Era um prazer, eu era atraído
por Elis, sonhei em ser namorado dela, me apaixonei, mas nunca disse nada. Eu
participava com ela daquela coisa cívica, em defesa da brasilidade, tinha
aquela mítica da guitarra como invasora, e eu não tinha isso com a guitarra,
mas tinha com outras questões, da militância, era o momento em que nós todos
queríamos atuar. E aquela passeata era um pouco a manifestação desse afã na
Elis.
E foi a maior prova de amor que você já deu a alguém.
(Risos) Sem dúvida a maior que
já dei em minha vida (risos). Caetano não quis participar porque aquilo tinha
um resultado negativo, negava uma série de coisas que a ele interessava afirmar
naquele momento. No meu caso, eu saí desse jogo. Não quis fazer esse jogo, se
eu fosse colocar como termo da equação essas questões e tirar a Elis da equação
eu não teria ido. Mas eu fiz o contrário, eliminei todos os outros termos da
equação e deixei ali só a Elis. Determinei meu ato, pautei meu ato por aquela
questão. A questão era ela. Eu não tinha nada contra a guitarra elétrica.

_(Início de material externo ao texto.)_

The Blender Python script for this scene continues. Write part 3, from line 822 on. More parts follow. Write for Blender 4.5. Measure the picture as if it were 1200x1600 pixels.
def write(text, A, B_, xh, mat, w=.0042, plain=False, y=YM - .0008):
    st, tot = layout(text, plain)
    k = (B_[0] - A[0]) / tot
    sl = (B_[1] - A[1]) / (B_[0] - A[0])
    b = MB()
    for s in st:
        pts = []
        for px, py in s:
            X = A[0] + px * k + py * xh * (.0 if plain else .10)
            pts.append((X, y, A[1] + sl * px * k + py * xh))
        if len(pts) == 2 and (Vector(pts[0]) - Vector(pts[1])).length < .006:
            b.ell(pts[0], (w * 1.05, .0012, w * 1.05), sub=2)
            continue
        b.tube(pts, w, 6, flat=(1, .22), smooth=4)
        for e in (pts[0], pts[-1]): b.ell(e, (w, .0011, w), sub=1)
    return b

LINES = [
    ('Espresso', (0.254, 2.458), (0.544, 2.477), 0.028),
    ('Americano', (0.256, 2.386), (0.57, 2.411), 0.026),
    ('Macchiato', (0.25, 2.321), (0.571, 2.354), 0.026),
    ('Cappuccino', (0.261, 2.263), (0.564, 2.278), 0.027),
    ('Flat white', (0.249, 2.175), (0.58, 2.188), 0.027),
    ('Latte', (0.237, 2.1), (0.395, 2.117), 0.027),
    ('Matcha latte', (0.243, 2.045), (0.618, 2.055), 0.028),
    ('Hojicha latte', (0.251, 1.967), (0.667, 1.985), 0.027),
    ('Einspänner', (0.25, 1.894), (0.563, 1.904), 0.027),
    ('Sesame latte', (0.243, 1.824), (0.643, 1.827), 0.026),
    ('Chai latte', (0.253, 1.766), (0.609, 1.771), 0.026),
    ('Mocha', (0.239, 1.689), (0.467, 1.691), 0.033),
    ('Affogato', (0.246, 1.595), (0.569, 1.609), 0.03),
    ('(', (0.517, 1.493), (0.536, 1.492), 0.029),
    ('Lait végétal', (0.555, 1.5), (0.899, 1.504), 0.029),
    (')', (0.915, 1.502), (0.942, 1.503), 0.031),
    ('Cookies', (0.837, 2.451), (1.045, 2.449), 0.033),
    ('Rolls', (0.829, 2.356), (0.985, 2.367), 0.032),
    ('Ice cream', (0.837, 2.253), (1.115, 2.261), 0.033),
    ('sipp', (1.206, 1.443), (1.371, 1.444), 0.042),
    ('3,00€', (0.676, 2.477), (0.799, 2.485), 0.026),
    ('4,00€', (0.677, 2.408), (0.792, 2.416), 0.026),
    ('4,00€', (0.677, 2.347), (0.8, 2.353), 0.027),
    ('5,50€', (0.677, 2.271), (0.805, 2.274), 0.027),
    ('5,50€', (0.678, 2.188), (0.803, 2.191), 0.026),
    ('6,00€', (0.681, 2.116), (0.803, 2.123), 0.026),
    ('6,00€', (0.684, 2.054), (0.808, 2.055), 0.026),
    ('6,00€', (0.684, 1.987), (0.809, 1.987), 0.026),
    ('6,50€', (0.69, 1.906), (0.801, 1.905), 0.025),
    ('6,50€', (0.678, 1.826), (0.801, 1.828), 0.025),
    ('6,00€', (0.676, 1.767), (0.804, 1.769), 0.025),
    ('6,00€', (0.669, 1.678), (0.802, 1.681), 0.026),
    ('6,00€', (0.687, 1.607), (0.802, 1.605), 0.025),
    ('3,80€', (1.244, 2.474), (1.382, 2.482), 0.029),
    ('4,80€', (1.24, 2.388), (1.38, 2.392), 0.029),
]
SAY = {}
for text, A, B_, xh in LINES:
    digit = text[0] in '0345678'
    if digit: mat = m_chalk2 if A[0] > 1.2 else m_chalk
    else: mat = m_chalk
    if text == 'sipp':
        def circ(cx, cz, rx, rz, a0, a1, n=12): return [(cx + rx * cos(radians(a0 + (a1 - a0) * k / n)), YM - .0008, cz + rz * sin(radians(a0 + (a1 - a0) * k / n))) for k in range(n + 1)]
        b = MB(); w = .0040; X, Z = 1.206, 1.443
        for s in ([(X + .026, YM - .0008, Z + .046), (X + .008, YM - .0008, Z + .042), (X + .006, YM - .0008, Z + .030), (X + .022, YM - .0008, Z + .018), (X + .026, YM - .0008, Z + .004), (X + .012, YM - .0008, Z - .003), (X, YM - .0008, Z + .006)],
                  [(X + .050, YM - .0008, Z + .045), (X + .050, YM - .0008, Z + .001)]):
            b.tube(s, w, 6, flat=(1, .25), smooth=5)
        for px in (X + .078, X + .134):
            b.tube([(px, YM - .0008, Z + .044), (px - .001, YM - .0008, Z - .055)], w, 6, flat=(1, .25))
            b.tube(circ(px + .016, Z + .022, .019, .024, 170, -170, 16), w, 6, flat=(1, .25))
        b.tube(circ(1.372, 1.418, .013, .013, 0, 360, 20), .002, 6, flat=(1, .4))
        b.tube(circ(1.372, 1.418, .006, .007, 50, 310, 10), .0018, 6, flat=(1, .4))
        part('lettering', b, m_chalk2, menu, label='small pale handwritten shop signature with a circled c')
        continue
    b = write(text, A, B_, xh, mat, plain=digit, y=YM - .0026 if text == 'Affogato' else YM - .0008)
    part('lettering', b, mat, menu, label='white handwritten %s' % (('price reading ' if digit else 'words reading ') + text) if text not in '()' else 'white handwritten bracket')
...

Ouviu o disco novo da Gal, produzido pelo Caetano? Não estranhou nada?
Não me estranhou nada, primeiro
porque é uma iniciativa do Caetano, faz parte da linha evolutiva dele, que
acontece desde o Estrangeiro, ou se quisermos, desde o Cê.
E como fica Gal?
A Gal está ali, ela sempre foi
uma coadjuvante importante para Caetano, desde Domingo. Na turma baiana, esse
par se fez logo, Gal e Caetano são uma parelha. Caetano não tem inibição
nenhuma em colocar a Gal nesses trabalhos de coadjuvância.
Eles arriscam bem, não parecem estar na desaceleração que você diz
estar aos 70 anos.
Ah sim. E na mesma direção vai
o disco novo do Chico Buarque, que é de progressão de uma proposta. Chico e
Caetano estão em progressão. Eu sou outra pessoa. Ao menos como proposta, não
estou em evolução. Estou no caminho contrário, revisitando recantos da infância,
da festa nordestina.
Seu próximo disco assim?
Vou fazer o disco de sambas
finalmente, mas já falei demais sobre isso, parece que quando falamos não
acontece. Bom, posso te dizer que vou chamar o Moreno Veloso e meu filho, Bem,
para produzir. E que terá um sambista importante. Vamos ver.